The story was the fruit of a year's work by an AP special-assignment team: Martha Mendoza, Sang Hun Choe, Charles Hanley and investigative researcher Randy Herschaft. Choe, a Korean AP reporter, broke a story in April 1998 about a group of Koreans who'd survived the massacre and had attempted to make claims against both the U.S. military and the government of South Korea. Their claims were ultimately rebuffed, with the Korean courts saying the statute of limitations had expired and the U.S. Army saying it never had happened: We weren't even there.
"So the special assignment team was asked, find out if we were there," Mendoza recalls. "Go to the National Archives and find out if we were there. That should be a relatively simple check. So we went to the National Archives and found not only were we there but there were these orders to fire on civilians, [and to] use discretion with women and children."
They figured they had a story.
Finding the rest of the records was not so easy, though.

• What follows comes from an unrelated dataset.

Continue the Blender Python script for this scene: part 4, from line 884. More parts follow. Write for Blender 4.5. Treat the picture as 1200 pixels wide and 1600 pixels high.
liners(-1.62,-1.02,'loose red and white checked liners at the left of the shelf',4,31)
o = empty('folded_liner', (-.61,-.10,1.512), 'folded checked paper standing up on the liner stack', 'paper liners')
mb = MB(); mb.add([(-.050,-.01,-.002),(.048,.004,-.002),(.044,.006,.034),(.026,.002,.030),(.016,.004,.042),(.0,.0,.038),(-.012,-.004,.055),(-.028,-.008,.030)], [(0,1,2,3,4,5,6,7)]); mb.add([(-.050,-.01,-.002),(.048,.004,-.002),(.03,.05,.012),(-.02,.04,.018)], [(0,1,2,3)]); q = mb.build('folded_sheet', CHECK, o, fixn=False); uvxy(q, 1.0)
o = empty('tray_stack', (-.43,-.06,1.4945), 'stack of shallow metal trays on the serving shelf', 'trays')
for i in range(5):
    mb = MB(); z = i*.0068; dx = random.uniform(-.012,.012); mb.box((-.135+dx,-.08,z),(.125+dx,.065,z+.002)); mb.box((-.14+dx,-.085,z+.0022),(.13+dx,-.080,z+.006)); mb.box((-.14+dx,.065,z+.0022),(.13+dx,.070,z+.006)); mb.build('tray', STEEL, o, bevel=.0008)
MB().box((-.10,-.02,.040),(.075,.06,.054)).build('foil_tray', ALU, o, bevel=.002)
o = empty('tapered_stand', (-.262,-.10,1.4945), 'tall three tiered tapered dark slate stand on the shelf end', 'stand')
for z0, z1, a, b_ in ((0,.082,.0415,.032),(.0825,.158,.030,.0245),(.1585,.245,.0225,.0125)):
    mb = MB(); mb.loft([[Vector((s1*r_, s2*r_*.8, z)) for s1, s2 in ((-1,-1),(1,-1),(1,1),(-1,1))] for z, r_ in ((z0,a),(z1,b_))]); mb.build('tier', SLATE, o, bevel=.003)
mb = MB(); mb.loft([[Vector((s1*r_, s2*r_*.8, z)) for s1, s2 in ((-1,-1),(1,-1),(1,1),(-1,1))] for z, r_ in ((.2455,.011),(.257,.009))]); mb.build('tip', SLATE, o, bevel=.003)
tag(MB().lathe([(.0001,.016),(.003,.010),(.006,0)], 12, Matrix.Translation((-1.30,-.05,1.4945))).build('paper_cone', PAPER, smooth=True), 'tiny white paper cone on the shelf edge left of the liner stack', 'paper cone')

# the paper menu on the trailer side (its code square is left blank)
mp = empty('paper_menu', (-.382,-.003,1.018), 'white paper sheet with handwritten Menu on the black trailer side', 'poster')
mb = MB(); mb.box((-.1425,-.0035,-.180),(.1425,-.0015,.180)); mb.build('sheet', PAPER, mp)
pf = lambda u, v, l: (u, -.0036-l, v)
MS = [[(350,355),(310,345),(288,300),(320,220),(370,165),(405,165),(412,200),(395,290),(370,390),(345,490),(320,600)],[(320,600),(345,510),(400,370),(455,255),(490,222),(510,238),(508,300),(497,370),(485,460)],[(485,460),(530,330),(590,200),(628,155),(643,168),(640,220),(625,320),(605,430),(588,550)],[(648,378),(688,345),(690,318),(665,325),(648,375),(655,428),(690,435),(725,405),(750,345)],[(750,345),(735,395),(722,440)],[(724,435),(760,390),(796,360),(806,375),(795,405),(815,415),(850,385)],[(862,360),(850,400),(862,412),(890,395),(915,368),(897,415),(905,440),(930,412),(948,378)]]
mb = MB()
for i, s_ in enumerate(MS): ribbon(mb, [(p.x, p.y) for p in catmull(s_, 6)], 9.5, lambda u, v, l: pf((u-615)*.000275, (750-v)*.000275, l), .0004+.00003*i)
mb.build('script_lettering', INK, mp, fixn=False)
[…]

The Korean conflict is often called "The Forgotten War." From the way the military has kept its accounts of it, they would like to forget it as well. Digging through a jumble of source material, the team kept finding references to the massacre -- but no clear account of what had happened and why. (The survivors claimed the U.S. soldiers were simply convinced that all the Koreans were insurgents and killing them all was their only recourse.) It was the early days of the conflict, the troops on the scene were either very green or burned-out survivors World War II. That and a lack of knowledge of the Koreans -- the people themselves, the very meaning of the conflict -- made the atmosphere ripe for disaster.